WHAT IS REQUIRED: Copy every line of the data in which the word "scene" occurs.

....

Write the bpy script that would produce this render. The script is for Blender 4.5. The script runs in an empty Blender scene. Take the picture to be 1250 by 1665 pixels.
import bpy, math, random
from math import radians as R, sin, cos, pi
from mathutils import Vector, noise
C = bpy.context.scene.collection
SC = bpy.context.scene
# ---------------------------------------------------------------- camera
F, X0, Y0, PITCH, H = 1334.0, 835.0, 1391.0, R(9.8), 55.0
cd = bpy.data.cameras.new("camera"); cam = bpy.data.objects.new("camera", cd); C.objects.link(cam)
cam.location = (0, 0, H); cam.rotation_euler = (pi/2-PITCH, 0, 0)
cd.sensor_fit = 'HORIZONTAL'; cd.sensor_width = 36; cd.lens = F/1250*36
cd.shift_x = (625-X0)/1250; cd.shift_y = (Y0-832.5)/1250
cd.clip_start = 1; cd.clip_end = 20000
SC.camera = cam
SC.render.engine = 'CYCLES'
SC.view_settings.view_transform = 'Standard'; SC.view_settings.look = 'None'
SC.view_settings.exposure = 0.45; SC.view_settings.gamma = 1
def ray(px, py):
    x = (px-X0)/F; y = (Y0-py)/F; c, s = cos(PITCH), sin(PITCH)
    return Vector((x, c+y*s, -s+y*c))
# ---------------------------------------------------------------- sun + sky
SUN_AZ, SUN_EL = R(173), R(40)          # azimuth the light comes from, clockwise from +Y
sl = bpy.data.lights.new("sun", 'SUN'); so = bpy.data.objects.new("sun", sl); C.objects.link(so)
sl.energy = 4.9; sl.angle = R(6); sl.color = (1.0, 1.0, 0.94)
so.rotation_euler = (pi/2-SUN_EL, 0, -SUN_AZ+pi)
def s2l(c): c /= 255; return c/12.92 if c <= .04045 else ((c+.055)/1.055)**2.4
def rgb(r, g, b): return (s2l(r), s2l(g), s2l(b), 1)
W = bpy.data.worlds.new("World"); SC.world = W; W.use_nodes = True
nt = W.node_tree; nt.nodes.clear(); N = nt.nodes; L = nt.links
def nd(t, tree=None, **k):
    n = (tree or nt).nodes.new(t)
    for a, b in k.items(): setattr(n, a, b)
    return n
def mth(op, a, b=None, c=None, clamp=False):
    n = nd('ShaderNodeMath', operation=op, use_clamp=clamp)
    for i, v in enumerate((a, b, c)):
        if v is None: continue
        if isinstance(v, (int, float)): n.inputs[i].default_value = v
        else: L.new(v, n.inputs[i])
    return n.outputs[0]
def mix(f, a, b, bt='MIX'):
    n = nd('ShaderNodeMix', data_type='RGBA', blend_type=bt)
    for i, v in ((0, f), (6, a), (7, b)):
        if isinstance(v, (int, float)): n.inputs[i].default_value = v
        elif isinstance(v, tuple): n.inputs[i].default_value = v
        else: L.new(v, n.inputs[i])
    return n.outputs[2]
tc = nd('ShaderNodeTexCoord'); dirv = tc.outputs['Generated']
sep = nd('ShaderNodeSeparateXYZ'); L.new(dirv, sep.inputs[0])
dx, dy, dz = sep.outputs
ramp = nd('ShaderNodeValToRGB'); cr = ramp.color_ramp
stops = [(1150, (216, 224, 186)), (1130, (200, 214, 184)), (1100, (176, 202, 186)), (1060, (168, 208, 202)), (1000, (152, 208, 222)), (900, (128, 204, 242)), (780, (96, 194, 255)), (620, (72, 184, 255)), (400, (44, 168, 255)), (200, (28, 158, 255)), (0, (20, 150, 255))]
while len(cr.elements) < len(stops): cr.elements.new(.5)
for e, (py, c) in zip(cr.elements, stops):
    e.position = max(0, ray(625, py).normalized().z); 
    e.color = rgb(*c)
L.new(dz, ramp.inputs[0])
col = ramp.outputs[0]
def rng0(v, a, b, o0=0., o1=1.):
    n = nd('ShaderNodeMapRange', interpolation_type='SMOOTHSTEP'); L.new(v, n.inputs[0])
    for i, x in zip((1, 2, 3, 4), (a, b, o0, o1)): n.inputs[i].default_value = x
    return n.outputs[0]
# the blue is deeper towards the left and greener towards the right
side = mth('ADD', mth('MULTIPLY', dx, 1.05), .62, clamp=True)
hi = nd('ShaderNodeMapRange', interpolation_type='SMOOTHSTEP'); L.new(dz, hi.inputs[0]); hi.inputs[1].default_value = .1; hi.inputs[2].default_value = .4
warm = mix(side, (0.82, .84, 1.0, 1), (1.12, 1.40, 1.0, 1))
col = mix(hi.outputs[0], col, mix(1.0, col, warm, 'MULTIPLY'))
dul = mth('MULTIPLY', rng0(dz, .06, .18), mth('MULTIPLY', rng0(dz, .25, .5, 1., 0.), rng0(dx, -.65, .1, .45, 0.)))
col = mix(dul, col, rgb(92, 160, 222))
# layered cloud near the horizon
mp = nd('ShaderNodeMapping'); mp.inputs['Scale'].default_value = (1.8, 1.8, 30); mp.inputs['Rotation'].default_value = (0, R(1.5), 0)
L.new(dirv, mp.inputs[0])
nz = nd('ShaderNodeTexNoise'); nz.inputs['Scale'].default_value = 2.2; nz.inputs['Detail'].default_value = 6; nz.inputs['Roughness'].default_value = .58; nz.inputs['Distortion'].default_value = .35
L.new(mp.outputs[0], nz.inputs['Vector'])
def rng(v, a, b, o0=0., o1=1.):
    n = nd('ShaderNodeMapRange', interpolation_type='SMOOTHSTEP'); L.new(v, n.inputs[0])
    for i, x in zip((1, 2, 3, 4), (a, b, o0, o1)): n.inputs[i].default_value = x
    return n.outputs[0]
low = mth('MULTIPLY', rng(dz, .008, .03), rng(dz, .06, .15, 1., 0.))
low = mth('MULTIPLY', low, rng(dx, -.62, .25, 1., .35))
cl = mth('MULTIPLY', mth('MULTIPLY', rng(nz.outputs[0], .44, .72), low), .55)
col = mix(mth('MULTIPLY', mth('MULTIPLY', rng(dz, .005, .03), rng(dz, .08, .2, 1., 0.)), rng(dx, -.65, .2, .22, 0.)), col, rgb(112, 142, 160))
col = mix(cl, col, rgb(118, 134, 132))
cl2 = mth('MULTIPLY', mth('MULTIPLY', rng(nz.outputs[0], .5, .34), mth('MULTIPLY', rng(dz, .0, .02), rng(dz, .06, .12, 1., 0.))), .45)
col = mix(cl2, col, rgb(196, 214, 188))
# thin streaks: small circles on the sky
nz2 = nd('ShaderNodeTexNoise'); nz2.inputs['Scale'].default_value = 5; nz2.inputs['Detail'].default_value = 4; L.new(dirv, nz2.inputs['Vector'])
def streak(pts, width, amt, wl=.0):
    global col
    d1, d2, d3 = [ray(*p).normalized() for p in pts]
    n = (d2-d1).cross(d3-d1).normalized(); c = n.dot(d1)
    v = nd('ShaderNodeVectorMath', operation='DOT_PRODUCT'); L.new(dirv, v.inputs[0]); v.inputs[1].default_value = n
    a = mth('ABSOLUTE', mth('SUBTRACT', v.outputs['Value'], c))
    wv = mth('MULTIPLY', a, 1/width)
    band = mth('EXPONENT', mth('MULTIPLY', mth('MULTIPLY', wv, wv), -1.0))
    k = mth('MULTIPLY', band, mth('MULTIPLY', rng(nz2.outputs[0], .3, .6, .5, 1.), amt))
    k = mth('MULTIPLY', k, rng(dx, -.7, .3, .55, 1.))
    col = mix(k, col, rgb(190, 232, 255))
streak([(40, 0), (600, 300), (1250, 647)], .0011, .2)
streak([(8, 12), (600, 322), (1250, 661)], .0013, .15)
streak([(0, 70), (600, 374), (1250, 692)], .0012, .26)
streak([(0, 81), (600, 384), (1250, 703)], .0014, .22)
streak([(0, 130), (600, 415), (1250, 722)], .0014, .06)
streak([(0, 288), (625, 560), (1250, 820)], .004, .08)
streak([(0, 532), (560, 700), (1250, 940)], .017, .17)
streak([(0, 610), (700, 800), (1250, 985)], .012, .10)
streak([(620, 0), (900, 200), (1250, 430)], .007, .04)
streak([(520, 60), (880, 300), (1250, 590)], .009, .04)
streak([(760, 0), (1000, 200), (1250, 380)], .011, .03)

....

EXPECTED ANSWER:
Write the bpy script that would produce this render. The script is for Blender 4.5. The script runs in an empty Blender scene. Take the picture to be 1250 by 1665 pixels.
C = bpy.context.scene.collection
SC = bpy.context.scene